10. YY’da topuklu ayakkabılar, at sahibi olmanın ve ata binmenin bir ayrıcalık göstergesi olduğu bir dönemde, hem askeri hem de sosyal bir statü sembolüydü. İran ve Rusya arasında gelişen diplomatik ilişkiler, Almanya ve İspanya gibi ülkelerin liderleri ile yapılan görüşmeler, topuklu ayakkabıların Avrupa’da askerler ve aristokratlar tarafından da kullanılmasını sağladı.
Sonraki dönemlerde, Venedik’ten başlayarak tüm Avrupa’ya yayılan ve kadınlar arasında popüler olan “chopin” adlı çok yüksek topuklu terlikler de ortaya çıktı. Topuklu ayakkabıların erkek modasında da önemli bir yeri oldu, özellikle XIV. Louis’in topuklu ayakkabılara olan merakı sayesinde.
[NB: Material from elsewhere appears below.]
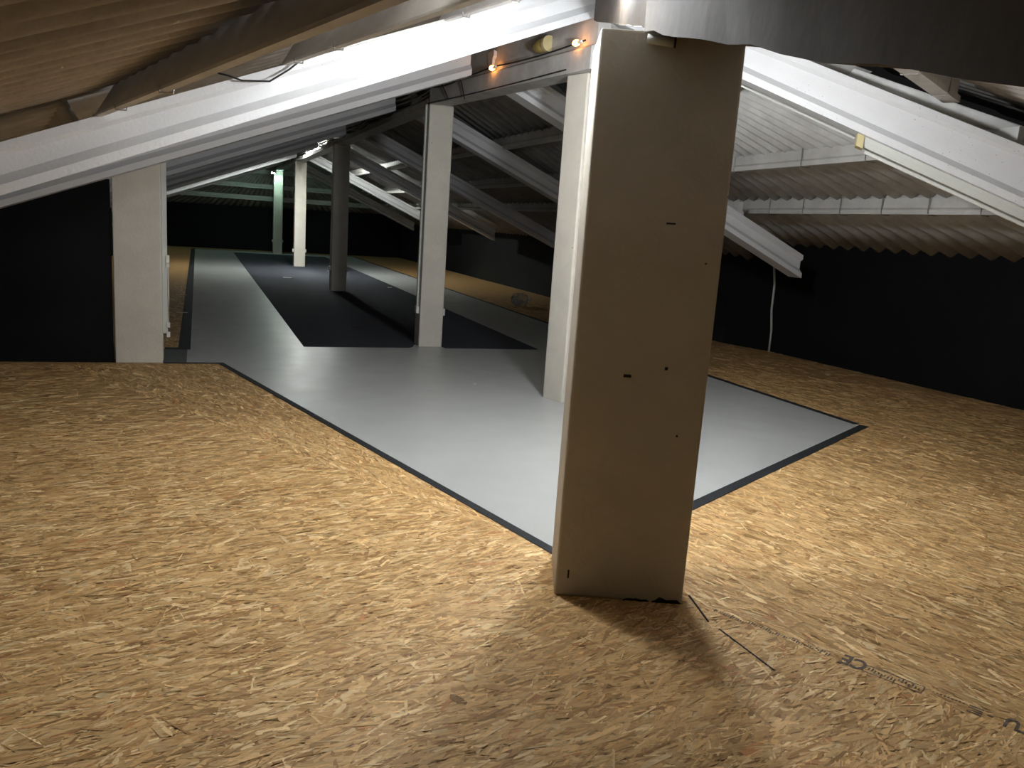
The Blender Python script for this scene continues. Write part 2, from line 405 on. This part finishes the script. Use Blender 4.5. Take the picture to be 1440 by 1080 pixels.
# right one deepens towards the wall
p = rpt(.10); q = rpt(5.0)
rafter(p, q, 'big white concrete rafter running down to the right edge', H=.27, taper=.20)
gs = 'right rafters of the long hall'
lab_r = ['second rafter end on the right, poking out just beyond the near pillar', 'grey rafter seen between the two middle pillars', 'dark rafter ending high on the right wall behind the junction box pillar',
         'shadowed rafter just left of the junction box pillar', 'brightly lit white rafter behind the third pillar', 'farthest grey white rafter with its end left of the junction box pillar']
lab_l = ['dark grey left rafter right behind the big slanting white rafter', 'left rafter with bright slots of light above it', 'pale left rafter lit along its lower edge',
         'green tinted left rafter by the farthest lamp', 'left rafter fifth into the hall near the far lamp', 'farthest left rafter by the hipped roof end']
for i, y in enumerate(FRAMES):
    xe = 6.75
    rafter((RX + .11, y, zr(RX + .11)), (xe, y, zr(xe)), lab_r[i], H=.27, group=gs)
    xe = -2.0
    rafter((RX - .11, y, zl(RX - .11)), (xe, y, zl(xe)), lab_l[i], H=.27, group='left rafters of the long hall')

RBEAM = [(-.11, 0, 0), (.11, 0, 0), (.11, .17, 0), (.06, .20, 0), (.06, .50, 0), (-.06, .50, 0), (-.06, .20, 0), (-.11, .17, 0)]
LOW = [(-.11, 0, 0), (.11, 0, 0), (.11, .07, 0), (-.11, .07, 0)]
def ridge(p, q, label, prof=None):
    return tag(MB().beam(p, q, prof or RBEAM).build('ridge_beam', M['ridge'], loc=p), label, 'beam', 'ridge beams on the pillars')
ridge((RX, 9.55, 2.80), (3.03, 6.25, 2.77), 'grey ridge beam with orange lamps between the two middle pillars')
cols_y = [9.47, 16.3, 23.2, 29.6]
ridge((RX, 16.3, 2.80), (RX, 9.62, 2.80), 'dark ridge beam from the junction box pillar to the third pillar', LOW)
ridge((RX, 23.2, 2.80), (RX, 16.36, 2.80), 'ridge beam below the bright white lamp', LOW)
ridge((RX, 29.6, 2.80), (RX, 23.26, 2.80), 'farthest ridge beam above the greenish lamp', LOW)

# hip beam over the near pillar, coming down towards the viewer
hd = D(-110.); hn = V(-hd.y, hd.x, 0)
def hpt(s, off, dz=0.): p = V(1.65, 2.78, 0) + hd * s + hn * off; return V(p.x, p.y, 2.235 - .243 * s + dz)
mb = MB()
rings = []
for k in range(31):
    s = -3.5 + 6.2 * k / 30
    j = [random.uniform(-.006, .006) for _ in range(4)]
    wl, wr_ = (-.13, .30) if s > -.12 else (.0, .2)
    rings.append([hpt(s, wl + j[0], j[2]), hpt(s, wr_ + j[1], j[3]), hpt(s, wr_, .30), hpt(s, wl, .30)])
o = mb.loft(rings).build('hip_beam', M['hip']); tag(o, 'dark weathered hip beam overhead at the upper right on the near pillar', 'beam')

PUR = [(-.055, 0, 0), (.055, 0, 0), (.055, .045, 0), (.03, .065, 0), (.03, .16, 0), (-.03, .16, 0), (-.03, .065, 0), (-.055, .045, 0)]
THIN = [(-.020, 0, 0), (.018, 0, 0), (.018, .012, 0), (.018, .016, 0), (.128, .205, 0), (.104, .205, 0), (-.006, .016, 0), (-.020, .012, 0)]
def purlin(p, q, label, group, hooks=(), prof=None):
    p = Vector(p); q = Vector(q)
    o = MB().beam(p, q, prof or PUR).build('roof_purlin', M['purlin'], loc=p)
    tag(o, label, 'purlin', group)
    side = Vector((-(q - p).y, (q - p).x, 0)).normalized()
    for t_ in hooks:
        c = p.lerp(q, t_)
        if prof is None:
            pts = [(-.062, .19), (-.062, .02), (-.05, -.008), (.05, -.008), (.062, .02), (.062, .19)]
        else:
            pts = [(.06, .085), (.03, .03), (.02, -.012), (-.03, -.014), (-.034, .012)]
        MB().tube([c + side * k + V(0, 0, dz) - p for k, dz in pts], .005, 6).build('hook_bolt', M['metal'], o)
    return o
# right slope of the hall: four purlin lines in five bays
XS = [3.05, 4.10, 5.02, 5.85]
rows = ['top', 'upper', 'lower', 'lowest']
bays = ['nearest bay', 'second bay', 'third bay', 'fourth bay', 'farthest bay']
for b_ in range(5):
    for k, x in enumerate(XS):
        zz = zr(x) + .272
        purlin((x, FRAMES[b_] + .0, zz), (x, FRAMES[b_ + 1], zz), f'{rows[k]} purlin of the right roof slope in the {bays[b_]} of the hall',
               'purlins of the right hall slope')
        xl = 2 * RX - x - .05
        zz = zl(xl) + .272
        purlin((xl, FRAMES[b_] + .0, zz), (xl, FRAMES[b_ + 1], zz), f'{rows[k]} purlin of the left roof slope in the {bays[b_]} of the hall',
               'purlins of the left hall slope')
# far hip purlins
for k, (y, z) in enumerate(((30.45, 2.68), (30.85, 2.19), (31.18, 1.78))):
    half = (y - 30.05) / 1.55 * 4.8
    purlin((RX - half, y, z), (RX + half, y, z), ['upper', 'middle', 'lowest'][k] + ' purlin across the far hipped roof end', 'purlins of the far roof end')
# wedge bay on the right: purlins meet the slanting rafter
def wp(x, y): return V(x, y, wr(x, y) - .19)
purlin(wp(5.45, 8.12), wp(5.60, 4.5), 'upper purlin of the right bay with three clips, ending at the fluorescent fitting', 'purlins of the right bay', (.12, .40, .62, .86))
purlin(wp(6.33, 9.3), wp(6.66, 3.85), 'lower purlin of the right bay with a row of clips above the black wall', 'purlins of the right bay', (.10, .20, .30, .40, .50, .60, .70, .80))
purlin(wp(4.35, 8.12), wp(4.20, 5.5), 'top purlin of the right bay hidden mostly behind the near pillar', 'purlins of the right bay', (.3, .6))
# left facet purlins
def lf(r_, u, dz=-.145):
    pt = A + D(LR) * r_ + D(LR + 90) * u; return V(pt.x, pt.y, 3.63 - .415 * r_ + dz)
purlin(lf(3.70, -.02), lf(3.72, 4.8), 'long brown shaded purlin at the upper left above the slanting rafter', 'purlins of the upper left facet', (.16, .36), THIN)
purlin(lf(2.62, .0), lf(2.80, 3.4), 'pale purlin meeting the middle of the left slanting rafter', 'purlins of the upper left facet', (.1, .3), THIN)
purlin(lf(1.50, .0), lf(1.50, 1.9), 'short lit purlin close to the ridge end on the left', 'purlins of the upper left facet', (.2, .5), THIN)
purlin(lf(3.78, -.14), lf(3.78, -1.7), 'end of the shaded purlin behind the left slanting rafter', 'purlins of the upper left facet', (), THIN)
purlin(lf(4.95, -.05), lf(4.95, 5.6), 'lowest purlin at the far left edge above the slanting rafter', 'purlins of the upper left facet', (), THIN)
# right front facet purlins
def ff(r_, u, dz=-.185):
    pt = A + D(-60) * r_ + D(30) * u; return V(pt.x, pt.y, 3.67 - .364 * r_ + dz)
for r_, lab in ((1.5, 'purlin close to the ridge end behind the dark hip beam'), (2.45, 'brown purlin showing between the dark hip beam and the right rafter'), (3.35, 'pale purlin at the right edge above the big right rafter')):
    purlin(ff(r_, r_ * t2 - .02), ff(r_, -r_ * t3 + .35), lab, 'purlins of the upper right facet', (.1, .3))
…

XIV. Louis, topuklu ayakkabıların kullanımına ilişkin kurallar koydu ve fermanlar çıkardı. Bu dönemde, topuklu ayakkabı giymek sadece soylulara özgü bir hak olarak kabul edildi.
Dönemin liderlerinin birçoğunun topuklu ayakkabı ve uzun çorap giydiği resimlerini hatırlayabilirsiniz. 18. YY’da Fransız Devrimi’ne kadar topuklu ayakkabıların kullanımı sorunsuz devam etti. Ancak devrimle birlikte, soylular hayatta kalmak için kraliyetle olan bağlarını koparmak zorunda kaldılar ve topuklu ayakkabıları giymeyi bıraktılar.
Fransız Devrimi’nden sonra Rönesans ve Aydınlanma Çağı’nın etkisiyle, yüksek topuklar artık kadınsı bir moda unsuru olarak görülmeye başlandı ve bu yüzden erkekler topuklu ayakkabı giymeyi terk ettiler.
19. YY’ın ikinci yarısında topuklu ayakkabılar tekrar ilgi çekmeye ve tekrar kullanılmaya başlandı. Bu dönemde, Sanayi Devrimi ve makineleşmenin getirdiği imkanlarla, daha çok topuklu ayakkabı üretilebildi ve daha çok kişiye ulaştırılabildi. Bu dönemde, makineleşmenin geliştirdiği film sektörü de topuklu ayakkabıların daha çok tanınmasına ve kullanılmasına katkıda bulundu. 1980’li yıllarda ise Madonna, David Bowie ve daha birçok ikonik ismin, moda dünyasını sarsan ikonik stillerinde kullandıkları topuklu ayakkabılar, onların dünya çapında yaygınlaşmasını sağladı.